• **RECORDED DATA**
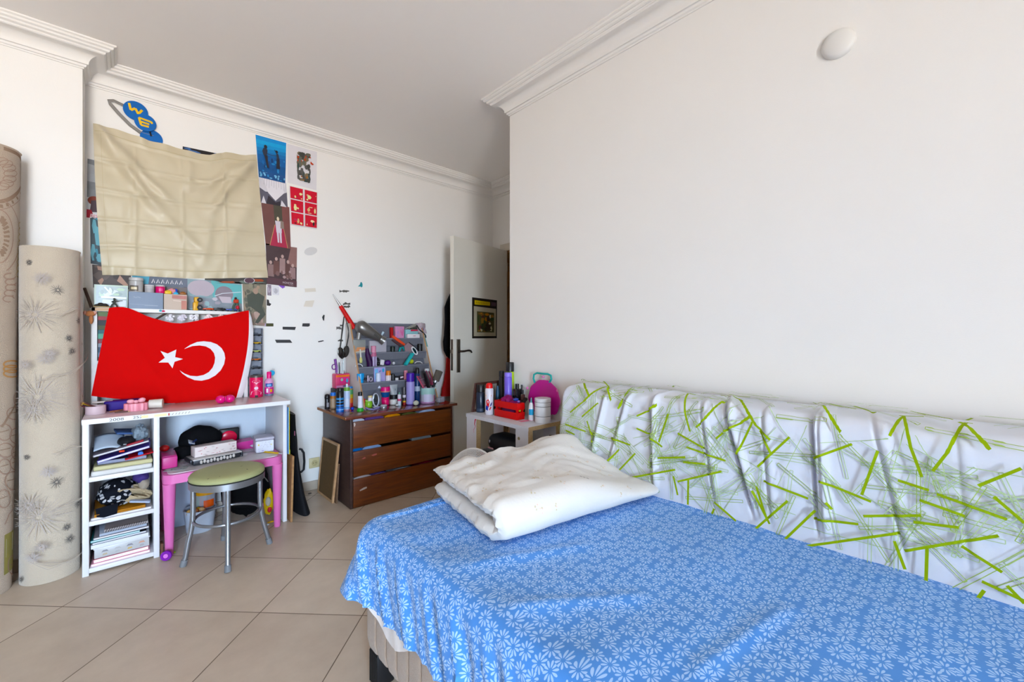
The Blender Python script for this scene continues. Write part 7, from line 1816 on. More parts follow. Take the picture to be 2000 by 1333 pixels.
b = MB(M('#c3b5c6', .4)); q = fp(724, 741) + Vector((0, -.004, 0)); b.tube([q + Vector((.012 * math.cos(a), 0, .016 * math.sin(a))) for a in [2 * PI * i / 14 for i in range(14)]], .003, seg=6, closed=True); solo(b, 'hair_tie', 'pale ring-shaped hair tie hooked by the lilac case', 'hair tie', q)
tjar(0, 'cream_jar', 'white jar with an orange lid in the organiser\'s lowest pocket', 'jar', 758.5, 724.5, 11, '#d0c6cb', '#cf7a1f', .28)
tjar(0, 'perfume_bottle', 'squat black bottle beside the orange-lidded jar', 'bottle', 767.5, 731, 8, '#1b1c1e')
tbox(0, 'compact_case', 'black compact beside the squat black bottle', 'compact', 774, 735, 8, .02, '#1f2022', roll=12)
tbox(0, 'white_eraser', 'small white block among the black make-up in the organiser', 'block', 775, 738.5, 6, .012, '#c9c9cb', dy=-.016)
tbox(0, 'compact_case', 'black and white compact next to the pink tube', 'compact', 784, 734, 9, .02, '#2a2229', draw=lambda s: s.poly([(.1, .75), (.8, .8), (.8, .95), (.1, .9)], M('#cfc3cc')))
tjar(0, 'pink_tube', 'pink tube standing at the end of the organiser\'s lowest pocket', 'tube', 792.5, 724, 7.5, '#d98fa0', dy=-.01)
# cloth, strap and ribbon at the top corner
b = MB(M('#b9aab0', .85, var=.12)); P0 = lambda u, v: onY(lerp(813, 829, u) + 4 * v, lerp(631 + 2 * abs(u - .5), 650, v) + 2 * u * v, 3.375 + .012 * math.sin(u * 7 + v * 3) + .008 * v)
b.grid(P0, 14, 14); b.build
o_cl = solo(b, 'cosmetic_bag', 'pale pink cloth bag slumped over the organiser\'s top corner', 'bag', onY(822, 640, 3.37), smooth=60, solid=.012)
b = MB(M('#8a5a9c', .8)); s = Skin(b, lambda u, v, o=0.0: P0(u, v) - Vector((0, .0075 + o, 0))); s.ell(.55, .6, .16, .12, M('#8a5a9c', .8)); s.ell(.35, .35, .08, .08, M('#5a5560', .8)); b.build('print', o_cl, 0)
b = MB(M('#1d1b1e', .6)); b.tube([onY(x, y, 3.345) for x, y in ((814, 636), (819, 644), (826, 650), (831, 655), (832, 660))], .0055, seg=8); solo(b, 'black_strap', 'black strap crossing the pale pink cloth bag', 'strap', onY(826, 650, 3.345))
b = MB(M('#7fb3ae', .6)); b.grid(lambda u, v: onY(lerp(823, 828, u) + 8 * v, lerp(648, 676, v) + 2 * u, 3.365 - .02 * v + .004 * math.sin(v * 6)), 4, 16); solo(b, 'teal_ribbon', 'pale teal ribbon hanging down the organiser\'s far side', 'ribbon', onY(828, 660, 3.36), solid=.002)
# ================================================================ things on the dresser top
DZ = RT + .0006
def can(name, label, cat, px, yb, yt, w, body, cap=None, capf=.2, capw=.9, bands=(), z=None, neck=None, rough=.3, metal=0.0, round_cap=False, dome=None, group=None):
    c, r, h = stand(px, yb, yt, w, DZ if z is None else z); t = thing(name, label, cat, c, group); hb = h * (1 - capf) if cap else h
    b = MB(M(body, rough, metal=metal, var=.04)); b.lathe([(r * .95, 0), (r, .003), (r, hb - r * .3), (r * .85, hb - r * .08), (r * .8, hb), (0, hb)], c, seg=30); b.build('body', t)
    for (f0, f1, col) in bands: wrap(t, c, r + .0005 + .0002 * len(t.children), hb * f0, hb * f1, col)
    if cap:
        rc = r * capw; hc = h - hb; b = MB(M(cap, .4))
        pr = [(rc, 0), (rc, hc * .5), (rc * .92, hc * .75), (rc * .6, hc * .95), (0, hc)] if round_cap else [(rc, 0), (rc, hc - .004), (rc * .9, hc), (0, hc)]
        b.lathe(pr, c + Vector((0, 0, hb)), seg=30); b.build('cap', t)
    return t, c, r, h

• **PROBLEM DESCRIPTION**
Leave out the pictures and copy the rest of the material above exactly.

• **RESULT OF THE TASK**
The Blender Python script for this scene continues. Write part 7, from line 1816 on. More parts follow. Take the picture to be 2000 by 1333 pixels.
b = MB(M('#c3b5c6', .4)); q = fp(724, 741) + Vector((0, -.004, 0)); b.tube([q + Vector((.012 * math.cos(a), 0, .016 * math.sin(a))) for a in [2 * PI * i / 14 for i in range(14)]], .003, seg=6, closed=True); solo(b, 'hair_tie', 'pale ring-shaped hair tie hooked by the lilac case', 'hair tie', q)
tjar(0, 'cream_jar', 'white jar with an orange lid in the organiser\'s lowest pocket', 'jar', 758.5, 724.5, 11, '#d0c6cb', '#cf7a1f', .28)
tjar(0, 'perfume_bottle', 'squat black bottle beside the orange-lidded jar', 'bottle', 767.5, 731, 8, '#1b1c1e')
tbox(0, 'compact_case', 'black compact beside the squat black bottle', 'compact', 774, 735, 8, .02, '#1f2022', roll=12)
tbox(0, 'white_eraser', 'small white block among the black make-up in the organiser', 'block', 775, 738.5, 6, .012, '#c9c9cb', dy=-.016)
tbox(0, 'compact_case', 'black and white compact next to the pink tube', 'compact', 784, 734, 9, .02, '#2a2229', draw=lambda s: s.poly([(.1, .75), (.8, .8), (.8, .95), (.1, .9)], M('#cfc3cc')))
tjar(0, 'pink_tube', 'pink tube standing at the end of the organiser\'s lowest pocket', 'tube', 792.5, 724, 7.5, '#d98fa0', dy=-.01)
# cloth, strap and ribbon at the top corner
b = MB(M('#b9aab0', .85, var=.12)); P0 = lambda u, v: onY(lerp(813, 829, u) + 4 * v, lerp(631 + 2 * abs(u - .5), 650, v) + 2 * u * v, 3.375 + .012 * math.sin(u * 7 + v * 3) + .008 * v)
b.grid(P0, 14, 14); b.build
o_cl = solo(b, 'cosmetic_bag', 'pale pink cloth bag slumped over the organiser\'s top corner', 'bag', onY(822, 640, 3.37), smooth=60, solid=.012)
b = MB(M('#8a5a9c', .8)); s = Skin(b, lambda u, v, o=0.0: P0(u, v) - Vector((0, .0075 + o, 0))); s.ell(.55, .6, .16, .12, M('#8a5a9c', .8)); s.ell(.35, .35, .08, .08, M('#5a5560', .8)); b.build('print', o_cl, 0)
b = MB(M('#1d1b1e', .6)); b.tube([onY(x, y, 3.345) for x, y in ((814, 636), (819, 644), (826, 650), (831, 655), (832, 660))], .0055, seg=8); solo(b, 'black_strap', 'black strap crossing the pale pink cloth bag', 'strap', onY(826, 650, 3.345))
b = MB(M('#7fb3ae', .6)); b.grid(lambda u, v: onY(lerp(823, 828, u) + 8 * v, lerp(648, 676, v) + 2 * u, 3.365 - .02 * v + .004 * math.sin(v * 6)), 4, 16); solo(b, 'teal_ribbon', 'pale teal ribbon hanging down the organiser\'s far side', 'ribbon', onY(828, 660, 3.36), solid=.002)
# ================================================================ things on the dresser top
DZ = RT + .0006
def can(name, label, cat, px, yb, yt, w, body, cap=None, capf=.2, capw=.9, bands=(), z=None, neck=None, rough=.3, metal=0.0, round_cap=False, dome=None, group=None):
    c, r, h = stand(px, yb, yt, w, DZ if z is None else z); t = thing(name, label, cat, c, group); hb = h * (1 - capf) if cap else h
    b = MB(M(body, rough, metal=metal, var=.04)); b.lathe([(r * .95, 0), (r, .003), (r, hb - r * .3), (r * .85, hb - r * .08), (r * .8, hb), (0, hb)], c, seg=30); b.build('body', t)
    for (f0, f1, col) in bands: wrap(t, c, r + .0005 + .0002 * len(t.children), hb * f0, hb * f1, col)
    if cap:
        rc = r * capw; hc = h - hb; b = MB(M(cap, .4))
        pr = [(rc, 0), (rc, hc * .5), (rc * .92, hc * .75), (rc * .6, hc * .95), (0, hc)] if round_cap else [(rc, 0), (rc, hc - .004), (rc * .9, hc), (0, hc)]
        b.lathe(pr, c + Vector((0, 0, hb)), seg=30); b.build('cap', t)
    return t, c, r, h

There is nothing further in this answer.